**PROBLEM REQUIREMENTS**. Only the lines from the start of the data below through the line that contains "scn.view_settings.gamma = 1;" are to be copied, exactly and without pictures.

**INFORMATION SHOWN**.
▼

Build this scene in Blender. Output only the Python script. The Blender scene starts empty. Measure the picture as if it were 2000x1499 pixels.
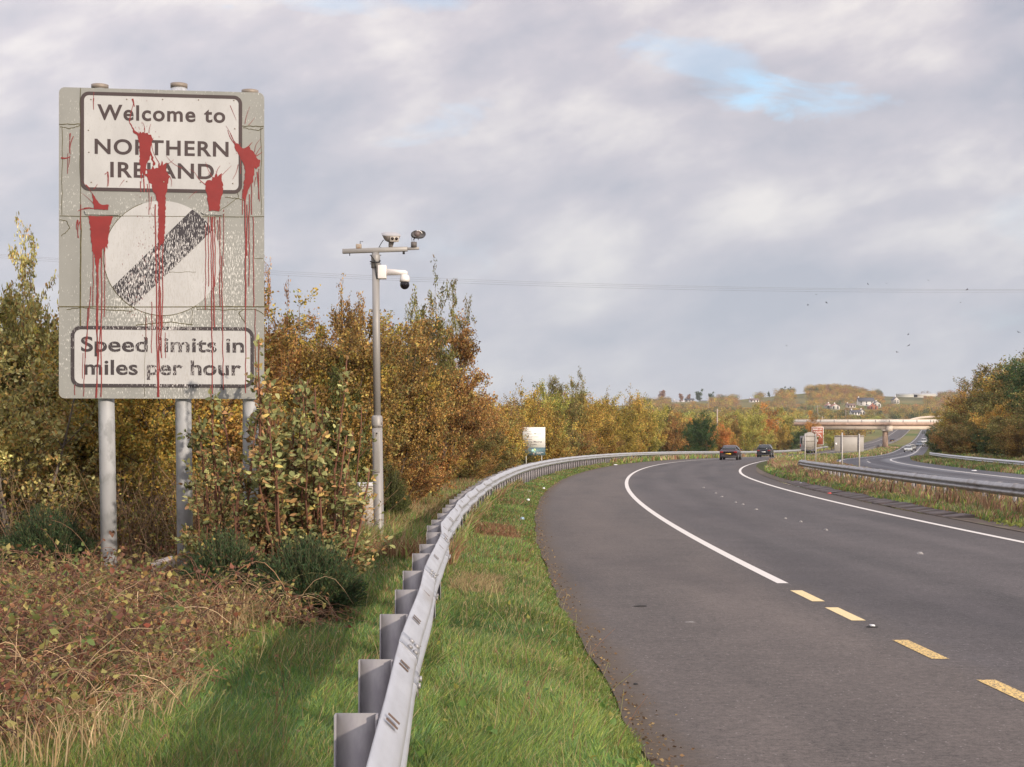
import bpy, bmesh, math, random
import numpy as np
from mathutils import Vector, Matrix
R = math.radians
random.seed(7)
scn = bpy.context.scene
col = scn.collection

# ------------------------------------------------------------------ camera
F = 3000.0                      # focal length in photograph pixels (2000 wide)
CH = 1.9
cam_d = bpy.data.cameras.new('camera')
cam = bpy.data.objects.new('camera', cam_d); col.objects.link(cam)
cam.location = (0, 0, CH); cam.rotation_euler = (R(90), 0, 0)
cam_d.lens = 54; cam_d.sensor_width = 36; cam_d.shift_y = 0.0542
cam_d.clip_start = 0.1; cam_d.clip_end = 9000
scn.camera = cam
# ------------------------------------------------------------------ sun + sky
SUN_AZ, SUN_EL = 141.0, 16.5
sdir = Vector((math.sin(R(SUN_AZ)) * math.cos(R(SUN_EL)), math.cos(R(SUN_AZ)) * math.cos(R(SUN_EL)), math.sin(R(SUN_EL))))
sl = bpy.data.lights.new('sun', 'SUN'); sl.energy = 3.35; sl.angle = R(1.5); sl.color = (1.0, 0.865, 0.70)
so = bpy.data.objects.new('sun', sl); col.objects.link(so)
so.rotation_euler = (-sdir).to_track_quat('-Z', 'Y').to_euler(); so.location = (20, -20, 30)
scn.view_settings.view_transform = 'Standard'; scn.view_settings.look = 'None'
scn.view_settings.gamma = 1; scn.view_settings.exposure = 0.27

def sky_world():
    w = bpy.data.worlds.new('World'); scn.world = w; w.use_nodes = True
    nt = w.node_tree; N = nt.nodes; L = nt.links
    bg = N['Background']; out = N['World Output']
    sky = N.new('ShaderNodeTexSky'); sky.sky_type = 'NISHITA'; sky.sun_disc = False
    sky.sun_elevation = R(SUN_EL); sky.sun_rotation = R(SUN_AZ)
    L.new(sky.outputs[0], bg.inputs[0]); bg.inputs[1].default_value = 0.11
    tc = N.new('ShaderNodeTexCoord'); sep = N.new('ShaderNodeSeparateXYZ'); L.new(tc.outputs['Generated'], sep.inputs[0])
    def M(op, a, b=None, clamp=False):
        m = N.new('ShaderNodeMath'); m.operation = op; m.use_clamp = clamp
        for i, q in enumerate((a, b)):
            if q is None: continue
            if isinstance(q, (int, float)): m.inputs[i].default_value = q
            else: L.new(q, m.inputs[i])
        return m.outputs[0]
    z = M('MAXIMUM', sep.outputs[2], 0.0)
    zz = M('ADD', z, 0.13)
    px = M('DIVIDE', sep.outputs[0], zz); py = M('DIVIDE', sep.outputs[1], zz)
    cmb = N.new('ShaderNodeCombineXYZ'); L.new(px, cmb.inputs[0]); L.new(py, cmb.inputs[1])
    def noise(scale, detail, loc=(0, 0, 0), sc=(1, 1, 1), rot=0, rough=0.55, dist=0.0):
        mp = N.new('ShaderNodeMapping'); L.new(cmb.outputs[0], mp.inputs[0])
        mp.inputs['Location'].default_value = loc; mp.inputs['Scale'].default_value = sc; mp.inputs['Rotation'].default_value = (0, 0, R(rot))
        n = N.new('ShaderNodeTexNoise'); L.new(mp.outputs[0], n.inputs[0])
        n.inputs['Scale'].default_value = scale; n.inputs['Detail'].default_value = detail; n.inputs['Roughness'].default_value = rough
        n.inputs['Distortion'].default_value = dist
        return n.outputs[0]
    n1 = noise(1.25, 7, (3.4, 1.2, 0), (1, .55, 1), -30, .55, .3)
    n2 = noise(0.55, 3, (9.1, 4.2, 0), (1, .6, 1), -25, .5)
    n3 = noise(4.5, 5, (1.1, 7.7, 0), (1, .6, 1), -30, .6)
    ya = M('MAXIMUM', M('ABSOLUTE', sep.outputs[1]), .25)
    av = N.new('ShaderNodeCombineXYZ'); L.new(M('DIVIDE', sep.outputs[0], ya), av.inputs[0]); L.new(M('DIVIDE', sep.outputs[2], ya), av.inputs[1])
    def nav(sx, sz, rot, loc, detail=7, rough=.58, dist=.4):
        mp = N.new('ShaderNodeMapping'); mp.vector_type = 'POINT'; L.new(av.outputs[0], mp.inputs[0]); mp.inputs['Rotation'].default_value = (0, 0, R(rot))
        m2 = N.new('ShaderNodeMapping'); L.new(mp.outputs[0], m2.inputs[0]); m2.inputs['Scale'].default_value = (sx, sz, 1); m2.inputs['Location'].default_value = loc
        n = N.new('ShaderNodeTexNoise'); n.inputs['Scale'].default_value = 1; n.inputs['Detail'].default_value = detail; n.inputs['Roughness'].default_value = rough; n.inputs['Distortion'].default_value = dist; L.new(m2.outputs[0], n.inputs[0]); return n.outputs[0]
    n6 = nav(5.2, 10.5, -16, (2.2, 5.1, 0), 7, .52, .15); n7 = nav(13, 24, -16, (7.3, 1.4, 0), 5, .55, .2)
    a = M('ADD', M('MULTIPLY', n1, .20), M('ADD', M('MULTIPLY', n6, .58), M('MULTIPLY', n7, .22)))
    # cloud body colour: shaded belly -> lit edge
    cr = N.new('ShaderNodeValToRGB'); L.new(a, cr.inputs[0])
    e = cr.color_ramp.elements
    e[0].position = .41; e[0].color = (.435, .445, .52, 1)
    e[1].position = .60; e[1].color = (.86, .81, .785, 1)
    m = cr.color_ramp.elements.new(.50); m.color = (.59, .56, .61, 1)
    # brighter to the upper left, bluer near the horizon
    el = M('MULTIPLY', z, 3.6, True)
    hz = N.new('ShaderNodeMixRGB'); hz.inputs[1].default_value = (.46, .525, .585, 1); L.new(cr.outputs[0], hz.inputs[2])
    L.new(M('ADD', M('MULTIPLY', M('POWER', el, .6), .85), .15), hz.inputs[0])
    left = M('MULTIPLY', M('ADD', M('MULTIPLY', sep.outputs[0], -1.0), .06), 1.5, True)
    lf = N.new('ShaderNodeMixRGB'); lf.blend_type = 'ADD'; L.new(M('MULTIPLY', left, el), lf.inputs[0]); L.new(hz.outputs[0], lf.inputs[1]); lf.inputs[2].default_value = (.17, .16, .15, 1)
    bg2 = N.new('ShaderNodeBackground'); L.new(lf.outputs[0], bg2.inputs[0]); L.new(M('ADD', .93, M('MULTIPLY', M('MULTIPLY', M('SUBTRACT', z, .32), 1.6, True), 1.0)), bg2.inputs[1])   # unseen sky overhead gets added brightness to lift the fill in the shadows
    # thin openings where the blue shows
    n4 = noise(1.0, 5, (6.35, 2.6, 0), (1, .5, 1), -30, .55)
    hole = M('MULTIPLY', M('SUBTRACT', n4, .60), 7.0, True)
    dv = N.new('ShaderNodeCombineXYZ'); L.new(M('MULTIPLY', M('DIVIDE', sep.outputs[0], M('MAXIMUM', sep.outputs[1], .05)), 11.0), dv.inputs[0]); L.new(M('MULTIPLY', M('DIVIDE', sep.outputs[2], M('MAXIMUM', sep.outputs[1], .05)), 30.0), dv.inputs[1])
    n5n = N.new('ShaderNodeTexNoise'); n5n.inputs['Scale'].default_value = 1.0; n5n.inputs['Detail'].default_value = 7; n5n.inputs['Roughness'].default_value = .62; n5n.inputs['Distortion'].default_value = .6; L.new(dv.outputs[0], n5n.inputs[0]); n5 = n5n.outputs[0]
    # one definite gap, high to the right of the road
    def gap(cx, cz, sx, sz, rot, amp):
        dx = M('SUBTRACT', M('DIVIDE', sep.outputs[0], sep.outputs[1]), cx); dz = M('SUBTRACT', M('DIVIDE', sep.outputs[2], sep.outputs[1]), cz)
        c, s = math.cos(rot), math.sin(rot)
        u = M('DIVIDE', M('ADD', M('MULTIPLY', dx, c), M('MULTIPLY', dz, s)), sx)
        v = M('DIVIDE', M('SUBTRACT', M('MULTIPLY', dz, c), M('MULTIPLY', dx, s)), sz)
        d = M('ADD', M('MULTIPLY', u, u), M('MULTIPLY', v, v))
        d = M('ADD', M('MULTIPLY', d, .45), M('MULTIPLY', M('SUBTRACT', n5, .5), 5.5)); d = M('ADD', d, .15)
        front = M('GREATER_THAN', sep.outputs[1], 0.0)
        return M('MULTIPLY', M('MULTIPLY', M('SUBTRACT', 1.0, d, True), amp), front)
    g = M('ADD', gap(.20, .222, .038, .011, -.12, .50), gap(.13, .240, .045, .012, -.35, .36))
    g = M('ADD', g, gap(-.05, .205, .035, .008, .35, .22))
    g = M('ADD', g, gap(-.09, .288, .06, .010, .1, .3))
    hole = M('ADD', M('MULTIPLY', hole, .25), g, True)
    mixs = N.new('ShaderNodeMixShader'); L.new(hole, mixs.inputs[0]); L.new(bg2.outputs[0], mixs.inputs[1])
    blue = N.new('ShaderNodeAddShader'); bg3 = N.new('ShaderNodeBackground'); bg3.inputs[0].default_value = (.30, .47, .62, 1); bg3.inputs[1].default_value = .62
    L.new(bg.outputs[0], blue.inputs[0]); L.new(bg3.outputs[0], blue.inputs[1]); L.new(blue.outputs[0], mixs.inputs[2])
    L.new(mixs.outputs[0], out.inputs[0])
sky_world()

# ------------------------------------------------------------------ helpers
def tag(o, label=None, cat=None, group=None, kind=None):
    if label: o['label'] = label
    if cat: o['category'] = cat
    if group: o['group'] = group
    if kind: o['kind'] = kind
    return o
def empty(name, loc=(0, 0, 0), rz=0, label=None, cat=None, group=None):
    o = bpy.data.objects.new(name, None); col.objects.link(o); o.location = loc; o.rotation_euler = (0, 0, rz)
    o.empty_display_size = .3
    return tag(o, label, cat, group)
class MB:
    def __init__(s): s.v = []; s.f = {}; s.c = []; s.n = 0; s.uv = None
    def add(s, v, f, c=None):
        v = np.asarray(v, dtype=np.float32).reshape(-1, 3); f = np.asarray(f, dtype=np.int64)
        s.f.setdefault(f.shape[1], []).append(f + s.n); s.v.append(v); s.n += len(v)
        if c is not None:
            c = np.asarray(c, dtype=np.float32)
            if c.ndim == 1: c = np.tile(c, (len(v), 1))
            s.c.append(c)
    def box(s, x0, x1, y0, y1, z0, z1, c=None):
        v = [(x, y, z) for z in (z0, z1) for y in (y0, y1) for x in (x0, x1)]
        s.add(v, [(0, 2, 3, 1), (4, 5, 7, 6), (0, 1, 5, 4), (2, 6, 7, 3), (0, 4, 6, 2), (1, 3, 7, 5)], c)
    def tube(s, pts, rad, n=8, c=None, cap=True):
        P = np.asarray(pts, dtype=float); k = len(P); rad = np.broadcast_to(np.asarray(rad, dtype=float), (k,))
        T = np.gradient(P, axis=0); T /= np.linalg.norm(T, axis=1)[:, None] + 1e-9
        up = np.array([0, 0, 1.]) if abs(T[0][2]) < .9 else np.array([1., 0, 0])
        A = np.cross(T, up); A /= np.linalg.norm(A, axis=1)[:, None] + 1e-9
        B = np.cross(T, A)
        th = np.arange(n) * 2 * np.pi / n
        V = P[:, None, :] + rad[:, None, None] * (np.cos(th)[None, :, None] * A[:, None, :] + np.sin(th)[None, :, None] * B[:, None, :])
        i = np.arange(k - 1)[:, None] * n; j = np.arange(n)[None, :]; j2 = (j + 1) % n
        Fq = np.stack([i + j, i + j2, i + n + j2, i + n + j], -1).reshape(-1, 4)
        s.add(V.reshape(-1, 3), Fq, c)
        if cap:
            base = s.n - k * n
            for off in (0, (k - 1) * n):
                s.v.append(P[:1].astype(np.float32) if off == 0 else P[-1:].astype(np.float32)); ci = s.n; s.n += 1
                if c is not None: s.c.append(np.asarray(c, dtype=np.float32)[None, :])
                jj = np.arange(n); a = base + off + jj; b = base + off + (jj + 1) % n
                s.f.setdefault(3, []).append(np.stack([a, np.full(n, ci), b] if off == 0 else [a, b, np.full(n, ci)], -1))
    def build(s, name, mat=None, parent=None, smooth=False, uv=None):
        me = bpy.data.meshes.new(name)
        V = np.concatenate(s.v); me.vertices.add(len(V)); me.vertices.foreach_set('co', V.ravel())
        li, ls, n0 = [], [], 0
        for k in sorted(s.f):
            fa = np.concatenate(s.f[k]); li.append(fa.ravel()); ls.append(n0 + np.arange(len(fa)) * k); n0 += fa.size
        li = np.concatenate(li); ls = np.concatenate(ls)
        me.loops.add(len(li)); me.loops.foreach_set('vertex_index', li.astype(np.int32))
        me.polygons.add(len(ls)); me.polygons.foreach_set('loop_start', ls.astype(np.int32))
        if smooth: me.polygons.foreach_set('use_smooth', np.ones(len(ls), dtype=bool))
        if s.c:
            C = np.concatenate(s.c); at = me.color_attributes.new('Col', 'FLOAT_COLOR', 'POINT')
            at.data.foreach_set('color', np.concatenate([C, np.ones((len(C), 1))], 1).astype(np.float32).ravel())
        if uv is not None:
            ul = me.uv_layers.new(name='UVMap'); ul.data.foreach_set('uv', np.asarray(uv, dtype=np.float32)[li].ravel())
        me.update(calc_edges=True); me.validate()
        if mat: me.materials.append(mat)
        o = bpy.data.objects.new(name, me); col.objects.link(o)
        if parent: o.parent = parent
        return o
def bevel(o, w=.01, seg=2):
    me = o.data; bm = bmesh.new(); bm.from_mesh(me)
    bmesh.ops.remove_doubles(bm, verts=bm.verts, dist=1e-5)
    bmesh.ops.bevel(bm, geom=bm.edges[:], offset=w, segments=seg, affect='EDGES', profile=.6)
    bm.to_mesh(me); bm.free(); return o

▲

**CORRECT RESULT**.
Build this scene in Blender. Output only the Python script. The Blender scene starts empty. Measure the picture as if it were 2000x1499 pixels.
import bpy, bmesh, math, random
import numpy as np
from mathutils import Vector, Matrix
R = math.radians
random.seed(7)
scn = bpy.context.scene
col = scn.collection

# ------------------------------------------------------------------ camera
F = 3000.0                      # focal length in photograph pixels (2000 wide)
CH = 1.9
cam_d = bpy.data.cameras.new('camera')
cam = bpy.data.objects.new('camera', cam_d); col.objects.link(cam)
cam.location = (0, 0, CH); cam.rotation_euler = (R(90), 0, 0)
cam_d.lens = 54; cam_d.sensor_width = 36; cam_d.shift_y = 0.0542
cam_d.clip_start = 0.1; cam_d.clip_end = 9000
scn.camera = cam
# ------------------------------------------------------------------ sun + sky
SUN_AZ, SUN_EL = 141.0, 16.5
sdir = Vector((math.sin(R(SUN_AZ)) * math.cos(R(SUN_EL)), math.cos(R(SUN_AZ)) * math.cos(R(SUN_EL)), math.sin(R(SUN_EL))))
sl = bpy.data.lights.new('sun', 'SUN'); sl.energy = 3.35; sl.angle = R(1.5); sl.color = (1.0, 0.865, 0.70)
so = bpy.data.objects.new('sun', sl); col.objects.link(so)
so.rotation_euler = (-sdir).to_track_quat('-Z', 'Y').to_euler(); so.location = (20, -20, 30)
scn.view_settings.view_transform = 'Standard'; scn.view_settings.look = 'None'
scn.view_settings.gamma = 1; scn.view_settings.exposure = 0.27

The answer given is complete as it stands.